EXERCISE BRIEF:
Take the material below and retype it in full; pictures are left out.

================

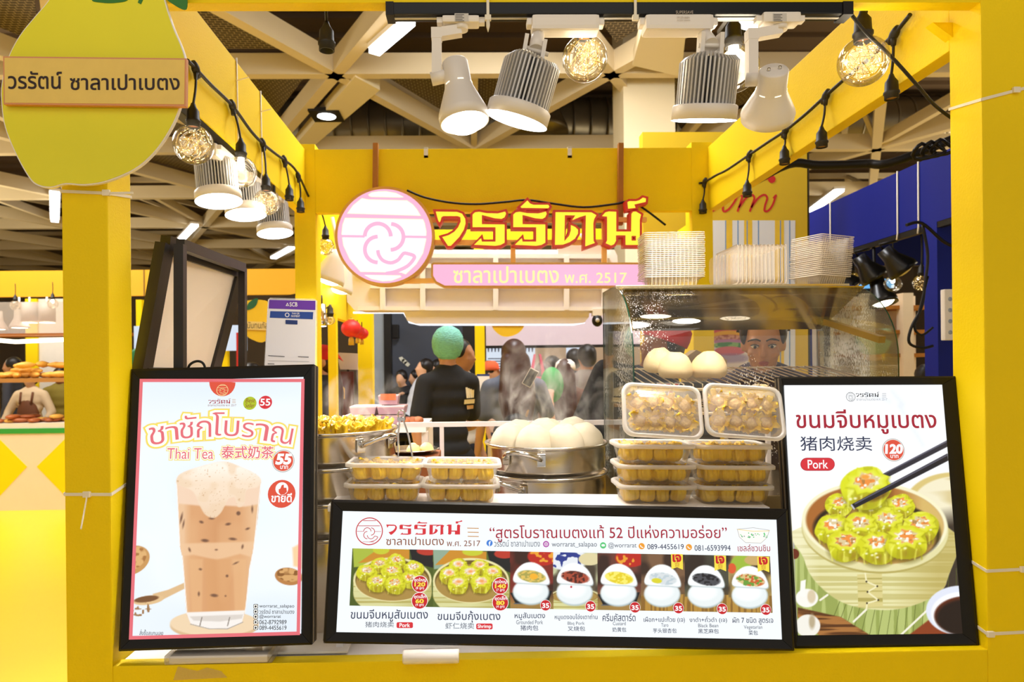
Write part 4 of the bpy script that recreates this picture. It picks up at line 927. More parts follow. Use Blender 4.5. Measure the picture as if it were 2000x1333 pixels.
# ---- menu strip
menu, fr, (x0, y0, x1, y1) = lightbox('wide lit menu box listing dumplings and buns, in front of the takeaway tubs', (631, 1258), (1553, 1273), (652, 977), 1.68, math.radians(9), .022, [(671, 999), (1515, 1016), (1532, 1251), (654, 1236)])
MB().poly([[(x0, y0), (x1, y0), (x1, y1), (x0, y1)]], 0, None, -.005).build('panel', glow('menu_white', 'f3f9fd', .97), menu, world=False)
xa, ya = fr.loc(689, 1071); xb, yb = fr.loc(1507, 1198)
_, yA = fr.loc(1098, 1079); _, yB = fr.loc(1098, 1190)
c = Canvas(fr, xa, yB, xb, yA, .0014, '8a6a2a')
def top_v(u): return 1071 + (u - 692) * .0172
def dump(c, x, y, r, k=0, hue=('d2d020', 'aaa40a', 'eff060')):
    rg = random.Random(k * 7 + 1); n = 11
    def blob(sc, dy, j): return smooth_pts([(x + r * sc * (1 + j * rg.uniform(-1, 1)) * math.cos(2 * PI * i / n), y + dy * r + r * sc * .86 * (1 + j * rg.uniform(-1, 1)) * math.sin(2 * PI * i / n)) for i in range(n)], 3)
    c.ell(x, y + .26 * r, 1.02 * r, .84 * r, '5a4c08', 0, r * .25, .55)
    o = blob(.98, .10, .10); m_ = c.polym(o, max(1, r * .06)); c.fill(m_, hue[0]); c.fill(m_ * np.clip((c.V - y - .2 * r) / (.75 * r), 0, 1), hue[1], .8); c.fill(m_ * c.ellm(x + rg.uniform(-.3, .3) * r, y + .62 * r, .5 * r, .28 * r, 0, r * .3), '8a6420', .55)
    c.tex(m_, hue[2], r * .30, r * .55, k, .55, .75, .55); c.tex(m_, hue[1], r * .22, r * .6, k + 40, .62, .72, .6)
    for i in range(6):
        t = -1.0 + i * .4 + rg.uniform(-.15, .15); q = [(x + .5 * r * math.sin(t), y + .02 * r), (x + .85 * r * math.sin(t) + rg.uniform(-.08, .08) * r, y + .45 * r), (x + .82 * r * math.sin(t), y + .9 * r)]
        for j in (0, 1): c.line(*q[j], *q[j + 1], r * .05, hue[1] if i % 2 else hue[2], .8, r * .10)
    fr_ = []
    for i in range(16):
        t = 2 * PI * i / 16; d = (.92 if i % 2 else .66) + rg.uniform(-.08, .14); fr_.append((x + d * r * math.cos(t), y - .16 * r + d * r * .60 * math.sin(t)))
    c.poly([(p[0] + .03 * r, p[1] + .06 * r) for p in fr_], hue[1], r * .12, .8); c.poly(fr_, hue[0], r * .06); c.poly([(x + (p[0] - x) * .84, y - .16 * r + (p[1] - y + .16 * r) * .8) for p in fr_], hue[2], r * .2, .6)
    m_ = c.polym([(x + (p[0] - x) * .62 + rg.uniform(-.05, .05) * r, y - .18 * r + (p[1] - y + .16 * r) * .62) for p in fr_], r * .08); c.fill(m_, 'ddc898'); c.tex(m_, 'f08a34', r * .20, r * .15, k, .52, .62, .9); c.tex(m_, 'fffaf0', r * .15, r * .12, k + 3, .62, .70, .9); c.tex(m_, 'a87a40', r * .14, r * .10, k + 9, .72, .8, .8)
    for i in range(4): c.ell(x + rg.uniform(-.7, .7) * r, y + rg.uniform(.1, .6) * r, r * .07, r * .05, 'ffffe0', 0, r * .06, .8)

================

FINISHED EXERCISE:
Write part 4 of the bpy script that recreates this picture. It picks up at line 927. More parts follow. Use Blender 4.5. Measure the picture as if it were 2000x1333 pixels.
# ---- menu strip
menu, fr, (x0, y0, x1, y1) = lightbox('wide lit menu box listing dumplings and buns, in front of the takeaway tubs', (631, 1258), (1553, 1273), (652, 977), 1.68, math.radians(9), .022, [(671, 999), (1515, 1016), (1532, 1251), (654, 1236)])
MB().poly([[(x0, y0), (x1, y0), (x1, y1), (x0, y1)]], 0, None, -.005).build('panel', glow('menu_white', 'f3f9fd', .97), menu, world=False)
xa, ya = fr.loc(689, 1071); xb, yb = fr.loc(1507, 1198)
_, yA = fr.loc(1098, 1079); _, yB = fr.loc(1098, 1190)
c = Canvas(fr, xa, yB, xb, yA, .0014, '8a6a2a')
def top_v(u): return 1071 + (u - 692) * .0172
def dump(c, x, y, r, k=0, hue=('d2d020', 'aaa40a', 'eff060')):
    rg = random.Random(k * 7 + 1); n = 11
    def blob(sc, dy, j): return smooth_pts([(x + r * sc * (1 + j * rg.uniform(-1, 1)) * math.cos(2 * PI * i / n), y + dy * r + r * sc * .86 * (1 + j * rg.uniform(-1, 1)) * math.sin(2 * PI * i / n)) for i in range(n)], 3)
    c.ell(x, y + .26 * r, 1.02 * r, .84 * r, '5a4c08', 0, r * .25, .55)
    o = blob(.98, .10, .10); m_ = c.polym(o, max(1, r * .06)); c.fill(m_, hue[0]); c.fill(m_ * np.clip((c.V - y - .2 * r) / (.75 * r), 0, 1), hue[1], .8); c.fill(m_ * c.ellm(x + rg.uniform(-.3, .3) * r, y + .62 * r, .5 * r, .28 * r, 0, r * .3), '8a6420', .55)
    c.tex(m_, hue[2], r * .30, r * .55, k, .55, .75, .55); c.tex(m_, hue[1], r * .22, r * .6, k + 40, .62, .72, .6)
    for i in range(6):
        t = -1.0 + i * .4 + rg.uniform(-.15, .15); q = [(x + .5 * r * math.sin(t), y + .02 * r), (x + .85 * r * math.sin(t) + rg.uniform(-.08, .08) * r, y + .45 * r), (x + .82 * r * math.sin(t), y + .9 * r)]
        for j in (0, 1): c.line(*q[j], *q[j + 1], r * .05, hue[1] if i % 2 else hue[2], .8, r * .10)
    fr_ = []
    for i in range(16):
        t = 2 * PI * i / 16; d = (.92 if i % 2 else .66) + rg.uniform(-.08, .14); fr_.append((x + d * r * math.cos(t), y - .16 * r + d * r * .60 * math.sin(t)))
    c.poly([(p[0] + .03 * r, p[1] + .06 * r) for p in fr_], hue[1], r * .12, .8); c.poly(fr_, hue[0], r * .06); c.poly([(x + (p[0] - x) * .84, y - .16 * r + (p[1] - y + .16 * r) * .8) for p in fr_], hue[2], r * .2, .6)
    m_ = c.polym([(x + (p[0] - x) * .62 + rg.uniform(-.05, .05) * r, y - .18 * r + (p[1] - y + .16 * r) * .62) for p in fr_], r * .08); c.fill(m_, 'ddc898'); c.tex(m_, 'f08a34', r * .20, r * .15, k, .52, .62, .9); c.tex(m_, 'fffaf0', r * .15, r * .12, k + 3, .62, .70, .9); c.tex(m_, 'a87a40', r * .14, r * .10, k + 9, .72, .8, .8)
    for i in range(4): c.ell(x + rg.uniform(-.7, .7) * r, y + rg.uniform(.1, .6) * r, r * .07, r * .05, 'ffffe0', 0, r * .06, .8)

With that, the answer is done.